I’ve been writing about the early days of our lives in Toulouse.
You can read Part I here: Finding our apartment in the summer of 2014.
Part II: Learning to love that ‘shabby chic’ apartment despite its problems.
This is Part III:
Having found the apartment that would be our home in Toulouse, we faced the challenge of filling it. When we arrived in France, our original plan was to stay for 3 years. So we packed most of our belongings into the attic of our Oakland house and shipped one crate worth of stuff.
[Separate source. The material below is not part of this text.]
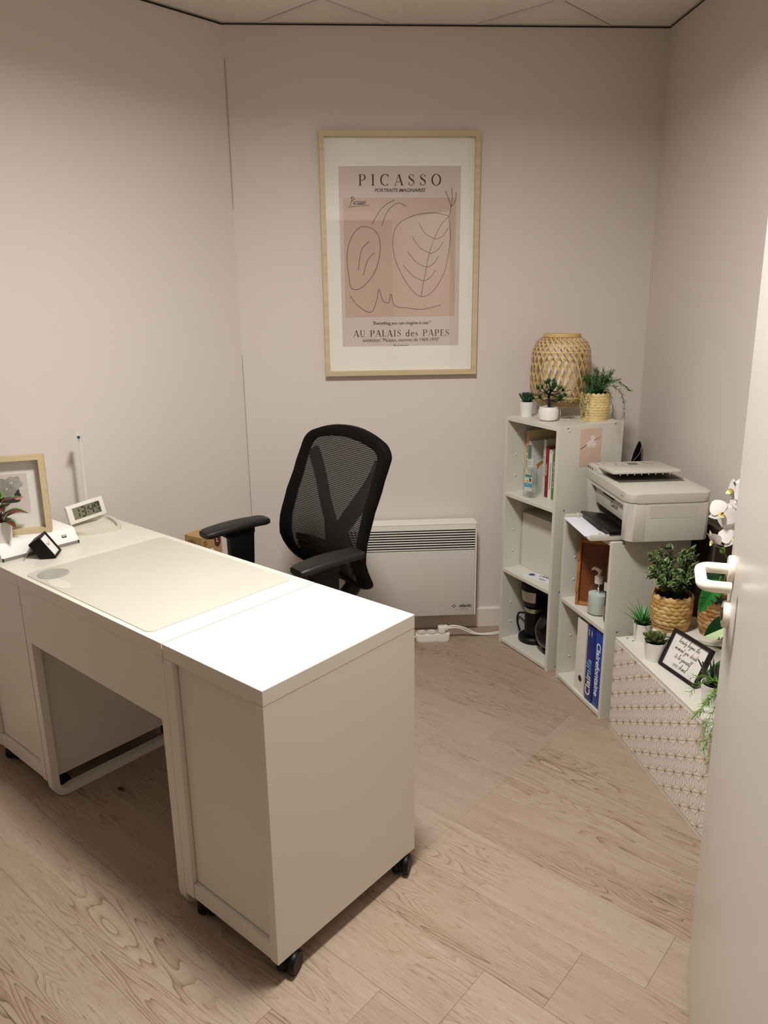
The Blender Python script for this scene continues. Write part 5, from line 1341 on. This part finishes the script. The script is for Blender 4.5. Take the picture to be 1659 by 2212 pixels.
# ------------------------------------------------------------------ plants
def leaf_mat(name, edge, mid, rough=0.4, w0=0.12, w1=0.38, rib=None):
    """leaf colour from mid rib to margin through the leaf's own uv"""
    if name in MATS: return MATS[name]
    m = bpy.data.materials.new(name); m.use_nodes = True; nt = m.node_tree; N = nt.nodes; L = nt.links; b = N['Principled BSDF']
    uv = N.new('ShaderNodeUVMap'); sp = N.new('ShaderNodeSeparateXYZ'); L.new(uv.outputs[0], sp.inputs[0])
    a = N.new('ShaderNodeMath'); a.operation = 'SUBTRACT'; L.new(sp.outputs[1], a.inputs[0]); a.inputs[1].default_value = 0.5
    ab = N.new('ShaderNodeMath'); ab.operation = 'ABSOLUTE'; L.new(a.outputs[0], ab.inputs[0])
    nz = N.new('ShaderNodeTexNoise'); nz.inputs['Scale'].default_value = 9; L.new(uv.outputs[0], nz.inputs['Vector'])
    ad = N.new('ShaderNodeMath'); ad.operation = 'MULTIPLY_ADD'; L.new(nz.outputs['Fac'], ad.inputs[0]); ad.inputs[1].default_value = 0.22; L.new(ab.outputs[0], ad.inputs[2])
    sb = N.new('ShaderNodeMath'); sb.operation = 'SUBTRACT'; L.new(ad.outputs[0], sb.inputs[0]); sb.inputs[1].default_value = 0.11
    rp = N.new('ShaderNodeValToRGB'); e = rp.color_ramp.elements
    e[0].position = w0; e[0].color = (*lin(mid), 1); e[1].position = w1; e[1].color = (*lin(edge), 1)
    if rib: q = e.new(0.02); q.color = (*lin(rib), 1)
    L.new(sb.outputs[0], rp.inputs['Fac'])
    oi = N.new('ShaderNodeObjectInfo'); hs = N.new('ShaderNodeHueSaturation'); mr = N.new('ShaderNodeMapRange')
    L.new(oi.outputs['Random'], mr.inputs[0]); mr.inputs[3].default_value = 0.75; mr.inputs[4].default_value = 1.25
    L.new(mr.outputs[0], hs.inputs['Value']); L.new(rp.outputs['Color'], hs.inputs['Color']); L.new(hs.outputs['Color'], b.inputs['Base Color'])
    b.inputs['Roughness'].default_value = rough
    MATS[name] = m; return m

def leaf_mesh(name, Ln, W, mat, bend=0.15, fold=0.2, shape='ovate', nl=6, nw=4, thick=0.0):
    def wd(u):
        if shape == 'lance': return max(0.02, (1-u)**0.75*(0.55+0.45*min(1, u*6)))
        if shape == 'round': return max(0.04, sin(pi*min(0.985, u**0.75))**0.55)
        if shape == 'spoon': return max(0.05, (0.35+0.65*u)*(1 if u < 0.75 else sqrt(max(0.0, 1-((u-0.75)/0.26)**2))))
        return max(0.03, sin(pi*min(0.99, u**0.72))**0.9)
    b = MB()
    def f(u, v):
        s = (v-0.5)*2; w = W/2*wd(u)
        return Vector((Ln*u*(1-0.12*abs(bend)*u), w*s, -bend*Ln*u*u+fold*w*abs(s)+(-thick*(1-s*s) if thick else 0)))
    b.surf(f, nl, nw, uv=True)
    if thick:
        b.surf(lambda u, v: Vector((Ln*u*(1-0.12*abs(bend)*u), W/2*wd(u)*(v-0.5)*2, -bend*Ln*u*u+fold*W/2*wd(u)*abs(v-0.5)*2+thick*(1-((v-0.5)*2)**2)*(1-u*u)*0.5)), nl, nw, uv=True)
    return b.mesh(name, mat, 'keep' if False else True, 80)

def orient(p, d, up=(0, 0, 1)):
    x = Vector(d).normalized(); u = Vector(up)
    y = u.cross(x)
    if y.length < 1e-4: y = Vector((0, 1, 0)).cross(x)
    y.normalize(); z = x.cross(y)
    return Matrix(((x.x, y.x, z.x, p[0]), (x.y, y.y, z.y, p[1]), (x.z, y.z, z.z, p[2]), (0, 0, 0, 1)))

def pot_parts(t, r0, r1, h, mat=None, soil=0.85):
    MB().lathe([(r0, 0), (r1, h), (r1-0.0025, h), (r1-0.004, h*0.9), (r0*0.9, 0.004)], 36, cap1=True).build('pot', mat or M_pot, t, smooth=True, angle=50)
    rs = (r0+(r1-r0)*soil)-0.0022
    MB().lathe([(0.001, h*soil+0.002), (rs*0.6, h*soil+0.0015), (rs, h*soil)], 24, cap0=True, cap1=False).build('soil', M_soil, t, smooth=True)
    return h*soil

def rosette(t, z, n, Lr, Wr, me_fn, rise=(75, 15), seed=1, golden=137.5, name='leaf', scale=(0.55, 1.0)):
    rnd = random.Random(seed); meshes = me_fn
    for k in range(n):
        f = k/(n-1); el = radians(rise[0]+(rise[1]-rise[0])*f+rnd.uniform(-4, 4)); az = radians(k*golden+rnd.uniform(-6, 6))
        s = scale[0]+(scale[1]-scale[0])*f**0.7
        d = Vector((cos(az)*cos(el), sin(az)*cos(el), sin(el)))
        obj(name, meshes[k % len(meshes)], t, orient((0.004*cos(az), 0.004*sin(az), z), d) @ Matrix.Scale(s, 4))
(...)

This was a nightmarish experience because we opted for a low-budget shipping service. Basically, we got a reinforced cardboard shipping container that one self-assembles and then packs. We were charged by size, not weight, and so the game was to cram as much stuff as humanly possible into a container that did not feel super solid. We drove a rental truck full of our belongings carefully selected from our home in Oakland to a warehouse on the San Francisco Peninsula where someone dropped a pile of cardboard and some straps on a wooden pallet outside for us and wished us luck.
Watching numerous YouTube videos on how to assemble such crates didn’t really prepare us for the task. Instead, we fumbled around in an attempt to put the container together, a task made even more daunting by the gale-force wind that swept across the parking lot and constantly undid our limited progress.
Eventually, we finished as the sun was setting and warehouse employees had grown impatient waiting for us. Among the stuff being shipped was only a limited amount of furniture: 2 leather chairs and a wooden table. It would take almost 3 months for the crate to arrive in Toulouse.
The rest of the furniture we would need to scavenge once we got to Toulouse. And considering that our apartment had twice the floor space as our Oakland house, this turned out to be an epic undertaking.
Let There Be Light Fixtures
As we visited apartments that summer, we learned that when the French leave, they take all the appliances, all the light fixtures, and sometimes even all the kitchen cabinets. Otherwise lovely apartments looked like they had been ransacked following a riot.
In our case, we had some luck because they had left the cabinets as well as a stove. But we still needed to buy a refrigerator, dishwasher, and washing machine. We managed to acquire all three used from a Spanish couple returning to Madrid who even helped me load them onto the truck and then carry them up 2 flights of stairs into the apartment.
The light fixtures would prove trickier.
The apartment had 12 rooms, each silently mocking us with a stream of wires hanging from the ceiling and a sad, solitary lightbulb dangling from the end. The need to constantly buy light fixtures has created a kind of fussy, fetishy culture in France around these objects with numerous boutiques throughout the city offering a fantastic array of choices.
Amassing enough light fixtures by buying them new could have cost a small fortune so we skipped these stylish shops. Instead, we found a few bargains at the Ikea just outside of town and gradually new friends donated more elaborate and unorthodox fixtures they had stored away.
Getting the light fixtures installed proved to be a chore. We called an electrician to put them in place. He arrived and quickly became dismayed that we only had 4 of the 12 fixtures. It didn’t make any sense to hang some, he explained, and said he would return when we had all of them. That would be more efficient, he insisted.
We begged him to at least hang one in the living room, a large chandelier-like fixture we had acquired. After several weeks, we still felt unsettled, what with a gaping hole in the ceiling and lightbulbs swinging above our heads. He relented, though made clear that this was not the right way to do things. It took us 9 months to scrounge all the fixtures and get them hung.